Retaking the High Ground
One of my favorite books about writing is On Moral Fiction, by the late John Gardner. The following excerpts from that book are only a few of the reasons I believe OMF may be one of the most important books in print for writers in general, and especially for those of us who write from a Christian worldview. Much of Gardner's criticism was unpopular–-as is often the case today when members of the writing community venture to insist on the traditional view of writing, indeed of all the arts: that true art is moral.
Gardner says: "In the past few decades we have shaken off, here in America, the childish naivete and prudishness we see in, for instance, movies of the thirties and forties ... but in our pursuit of greater truth we have fallen to the persuasion that the cruelest, ugliest thing we can say is likely to be the truest. Real art has never been fooled by such nonsense: real art has internal checks against it."
Today "heroes" are held to be (a) unnecessary; (b) foolish; (c) archaic; (d) the creation of hack writers. But Gardner says: "Every hero's proper function is to provide a noble image for men to be inspired and guided by in their own actions ... And whereas the hero's function ... is to set the standard in action, the business of the poet (here we can also substitute writer--bjh) is to celebrate the work of the hero, pass the image on, keep the heroic model of behavior fresh, generation on generation."
Think about some of the movies you've seen and novels you've read over the past year. How many featured heroes whose behavior was heroic? I don't mean comic book "action heroes"--but characters or actors whose behavior itself was heroic.
Have you experienced what I have all too often, the act of stopping a video less than halfway through or giving up on a novel after the first 30 pages or less–-because there's not one single character or actor whom you care about in a story so trivial it seems almost a sinful waste of a tree?
How many award-winning movies would you have given an award to? Who among today's "stars" of film and literature would you want your children to emulate, to elevate as their "heroes?"
Can we honestly take a hard, objective look at our media, our literature, our entertainment industry today and find anything more than "token morality?"
Gardner again: "The traditional view is that true art is moral: it seeks to improve life, not debase it."
Does that view any longer apply to the arts in our time? Gardner again: "For the most part our artists do not struggle ... toward a vision of how things ought to be or what has gone wrong; they do not provide us with the flicker of lightning that shows us where we are. Either they pointlessly waste our time, saying and doing nothing, or they celebrate ugliness and futility, scoffing at good."

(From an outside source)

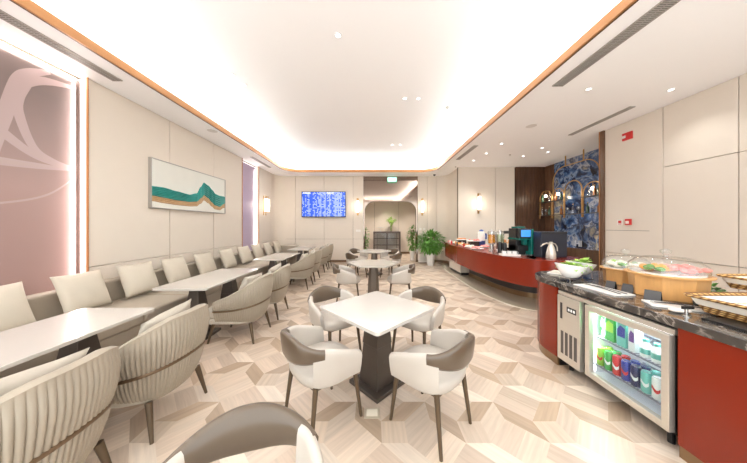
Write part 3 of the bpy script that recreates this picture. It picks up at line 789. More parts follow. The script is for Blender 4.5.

Do I really believe it's that bad? Oh, yes. The selections in Gardner's On Moral Fiction were written in 1977 and 1978. Things have only been going downhill since then.
Although it's fashionable today–-and tiresomely predictable-–for "Christian fiction," especially fiction published in the CBA market, to be either hammered or blown off as trivial by the critics, some within the industry itself, it doesn't change the fact that those who want morality in their fiction are turning toward the very books the critics are bent on burying. Many readers might not be able to articulate the lack they sense in some of today's fiction, but they do sense the hopelessness and meaninglessness of it, and it holds no appeal for them.
Gardner says that "art is one of civilization's chief defenses, the hammer that tries to keep the trolls in their place." But if we watch carefully, we can begin to catch a glimpse of the "trolls" spilling over into all the arts, littering them with the worthless and the tawdry as never before.
Who, other than those committed to the creation of what is moral, will keep the trolls away in this generation and the next? It seems to me that the future isn't as bleak as we might first believe. I find much hope in watching the healthy number of writers--and artists and musicians--who are managing to trounce the trolls by sheer dedication and the mastery of their craft, the excellence of their efforts. There are still many who believe in the traditional view of writing and of all the arts: that it isn't art at all unless it is moral.
Several years ago, Dale Cramer commented to me that "I really believe that Christian fiction, if we can just learn how to use it to its full potential, can retake the high ground in literature."
That's as good a challenge as any I've ever heard for every writer of Christian worldview fiction.
God help us to retake the high ground.